Once again this year the Alliance program is supporting a dual course "Global Challenges and the Common Good," that focuses on how to engage the world’s most pressing issues like climate change and environmental justice across borders. Created by Greg Witkowski from Columbia University and Sophie Le Mouel Picone from Sciences Po, this innovative course brings together students from both institutions into a virtual environment to reflect together on how to address these global challenges. Students are encouraged to think about how a cross-sectoral approach involving government, nonprofit, and for-profit actors can begin to address these challenges and create social change. The course is offered through SPS (School of Professional Studies) at Columbia and PSIA (Paris School of International Affairs) at Sciences Po.

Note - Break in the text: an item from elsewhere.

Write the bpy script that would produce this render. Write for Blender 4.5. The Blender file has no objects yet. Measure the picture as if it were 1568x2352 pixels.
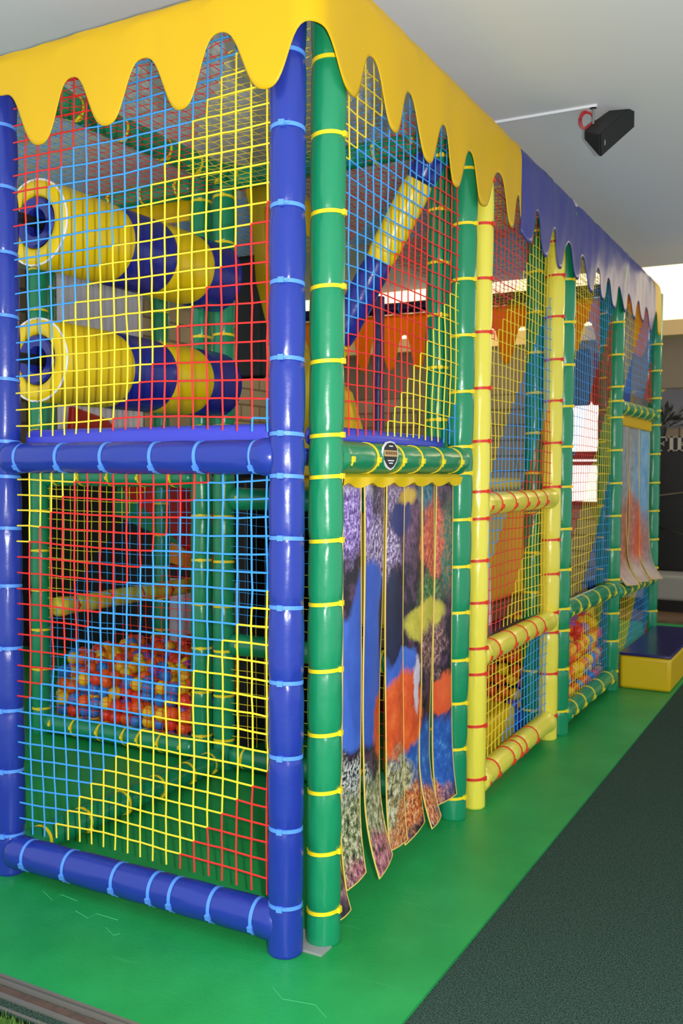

“Global Challenges” includes discussion of means and metrics to create and measure social change at scale. Students praise the course goals and content. A Columbia student, Melanie McLennan, calls it: "A brilliant and eye-opening class revealing that good intent alone cannot solve global problems; turning the key in the lock requires systematic exploration of the points of intersection between different cultures, the for-profit and nonprofit sectors, and asynchronous regulatory regimes to identify creative and effective pathways."
By design the course focuses on interaction, as the Sciences Po Affiliate Lecturer Sophie Le Mouel Picone explains, “By bringing together students from different cultural, educative and professional backgrounds, we aim at fostering diverse viewpoints to study, discuss and think collectively about specific pressing questions such as climate change.” Students meet synchronously on zoom to create a true spirit of collaboration from the New York and Parisian based students. There is seamless interaction in the online environment that extends to classroom discussion, real-world simulations, and engagement with faculty and experts.
The course has benefitted from open engagement not only across borders but also across the private and public sectors, as Columbia Senior Lecturer Greg Witkowski details, “We reached out to our collective networks of colleagues in the US and Europe with the help of Emmanuel Kattan from the Columbia Alliance to find experts who could share their lived experience engaging with these Global Challenges.”
Students appreciated as well the connection across the Atlantic, as the Sciences Po student Lorenza Contin declares: “The diversity within the student body was matched by the diverse approaches of our instructors. Recognizing the need to tackle issues at various scales, the dual-cultural teaching approach was enlightening. Our American professor, who specialized in NGOs and American culture, and the French professor, with expertise in the private/social enterprise sector and French culture, offered complementary insights.”
Emmanuel Kattan, Director of the Alliance Program, said: “I am very grateful to Sophie Le Mouel Picone and Greg Witkowski for creating this course, which inspires students across the Atlantic and provides them with new tools to impact on the world around them.”
The world is facing a number of global challenges that require collaboration and cooperation across borders and private and public sectors. This course is one effort to bring together expertise to engage with these pressing issues.